Restate the complete material exactly.

-- -- --

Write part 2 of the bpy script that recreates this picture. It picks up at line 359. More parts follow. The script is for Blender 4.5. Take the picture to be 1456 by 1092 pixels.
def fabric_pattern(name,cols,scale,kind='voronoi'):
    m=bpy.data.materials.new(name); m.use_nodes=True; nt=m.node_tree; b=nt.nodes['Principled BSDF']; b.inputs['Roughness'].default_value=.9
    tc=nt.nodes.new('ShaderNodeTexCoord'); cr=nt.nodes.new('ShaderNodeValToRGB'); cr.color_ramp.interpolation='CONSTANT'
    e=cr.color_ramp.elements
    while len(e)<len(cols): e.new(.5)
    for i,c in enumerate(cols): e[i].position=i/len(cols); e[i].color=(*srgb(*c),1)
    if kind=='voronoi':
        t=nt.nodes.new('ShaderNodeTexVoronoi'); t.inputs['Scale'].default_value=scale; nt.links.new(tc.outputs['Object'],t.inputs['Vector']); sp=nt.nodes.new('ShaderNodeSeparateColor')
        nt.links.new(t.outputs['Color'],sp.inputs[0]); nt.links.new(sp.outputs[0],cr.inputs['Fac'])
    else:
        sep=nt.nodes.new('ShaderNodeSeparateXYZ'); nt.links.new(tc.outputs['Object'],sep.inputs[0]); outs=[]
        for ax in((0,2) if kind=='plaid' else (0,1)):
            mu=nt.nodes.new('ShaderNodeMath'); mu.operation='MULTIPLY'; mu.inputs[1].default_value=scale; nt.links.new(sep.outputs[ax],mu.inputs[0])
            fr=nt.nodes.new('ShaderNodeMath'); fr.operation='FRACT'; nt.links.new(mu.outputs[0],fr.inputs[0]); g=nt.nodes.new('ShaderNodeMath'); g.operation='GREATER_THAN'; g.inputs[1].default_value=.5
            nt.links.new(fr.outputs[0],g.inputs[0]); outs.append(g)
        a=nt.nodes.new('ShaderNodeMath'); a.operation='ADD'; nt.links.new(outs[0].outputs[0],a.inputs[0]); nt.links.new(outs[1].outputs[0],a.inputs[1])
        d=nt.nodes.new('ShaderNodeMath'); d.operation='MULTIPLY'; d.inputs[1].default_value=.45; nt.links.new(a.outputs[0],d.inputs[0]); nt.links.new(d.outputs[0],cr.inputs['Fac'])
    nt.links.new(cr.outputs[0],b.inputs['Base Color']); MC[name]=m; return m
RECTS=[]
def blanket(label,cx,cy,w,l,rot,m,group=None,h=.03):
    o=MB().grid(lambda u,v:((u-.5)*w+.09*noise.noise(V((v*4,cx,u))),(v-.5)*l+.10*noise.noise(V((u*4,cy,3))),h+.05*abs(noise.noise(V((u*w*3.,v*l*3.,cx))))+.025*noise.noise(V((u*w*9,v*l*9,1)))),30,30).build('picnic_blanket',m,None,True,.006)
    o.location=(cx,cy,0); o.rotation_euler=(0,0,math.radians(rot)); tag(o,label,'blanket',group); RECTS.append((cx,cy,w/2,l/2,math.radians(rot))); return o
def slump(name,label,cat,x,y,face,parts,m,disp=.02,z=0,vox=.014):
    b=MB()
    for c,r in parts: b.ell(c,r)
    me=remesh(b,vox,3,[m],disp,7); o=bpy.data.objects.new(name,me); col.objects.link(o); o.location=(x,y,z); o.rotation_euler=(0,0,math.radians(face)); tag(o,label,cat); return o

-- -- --

## Exercise result
Write part 2 of the bpy script that recreates this picture. It picks up at line 359. More parts follow. The script is for Blender 4.5. Take the picture to be 1456 by 1092 pixels.
def fabric_pattern(name,cols,scale,kind='voronoi'):
    m=bpy.data.materials.new(name); m.use_nodes=True; nt=m.node_tree; b=nt.nodes['Principled BSDF']; b.inputs['Roughness'].default_value=.9
    tc=nt.nodes.new('ShaderNodeTexCoord'); cr=nt.nodes.new('ShaderNodeValToRGB'); cr.color_ramp.interpolation='CONSTANT'
    e=cr.color_ramp.elements
    while len(e)<len(cols): e.new(.5)
    for i,c in enumerate(cols): e[i].position=i/len(cols); e[i].color=(*srgb(*c),1)
    if kind=='voronoi':
        t=nt.nodes.new('ShaderNodeTexVoronoi'); t.inputs['Scale'].default_value=scale; nt.links.new(tc.outputs['Object'],t.inputs['Vector']); sp=nt.nodes.new('ShaderNodeSeparateColor')
        nt.links.new(t.outputs['Color'],sp.inputs[0]); nt.links.new(sp.outputs[0],cr.inputs['Fac'])
    else:
        sep=nt.nodes.new('ShaderNodeSeparateXYZ'); nt.links.new(tc.outputs['Object'],sep.inputs[0]); outs=[]
        for ax in((0,2) if kind=='plaid' else (0,1)):
            mu=nt.nodes.new('ShaderNodeMath'); mu.operation='MULTIPLY'; mu.inputs[1].default_value=scale; nt.links.new(sep.outputs[ax],mu.inputs[0])
            fr=nt.nodes.new('ShaderNodeMath'); fr.operation='FRACT'; nt.links.new(mu.outputs[0],fr.inputs[0]); g=nt.nodes.new('ShaderNodeMath'); g.operation='GREATER_THAN'; g.inputs[1].default_value=.5
            nt.links.new(fr.outputs[0],g.inputs[0]); outs.append(g)
        a=nt.nodes.new('ShaderNodeMath'); a.operation='ADD'; nt.links.new(outs[0].outputs[0],a.inputs[0]); nt.links.new(outs[1].outputs[0],a.inputs[1])
        d=nt.nodes.new('ShaderNodeMath'); d.operation='MULTIPLY'; d.inputs[1].default_value=.45; nt.links.new(a.outputs[0],d.inputs[0]); nt.links.new(d.outputs[0],cr.inputs['Fac'])
    nt.links.new(cr.outputs[0],b.inputs['Base Color']); MC[name]=m; return m
RECTS=[]
def blanket(label,cx,cy,w,l,rot,m,group=None,h=.03):
    o=MB().grid(lambda u,v:((u-.5)*w+.09*noise.noise(V((v*4,cx,u))),(v-.5)*l+.10*noise.noise(V((u*4,cy,3))),h+.05*abs(noise.noise(V((u*w*3.,v*l*3.,cx))))+.025*noise.noise(V((u*w*9,v*l*9,1)))),30,30).build('picnic_blanket',m,None,True,.006)
    o.location=(cx,cy,0); o.rotation_euler=(0,0,math.radians(rot)); tag(o,label,'blanket',group); RECTS.append((cx,cy,w/2,l/2,math.radians(rot))); return o
def slump(name,label,cat,x,y,face,parts,m,disp=.02,z=0,vox=.014):
    b=MB()
    for c,r in parts: b.ell(c,r)
    me=remesh(b,vox,3,[m],disp,7); o=bpy.data.objects.new(name,me); col.objects.link(o); o.location=(x,y,z); o.rotation_euler=(0,0,math.radians(face)); tag(o,label,cat); return o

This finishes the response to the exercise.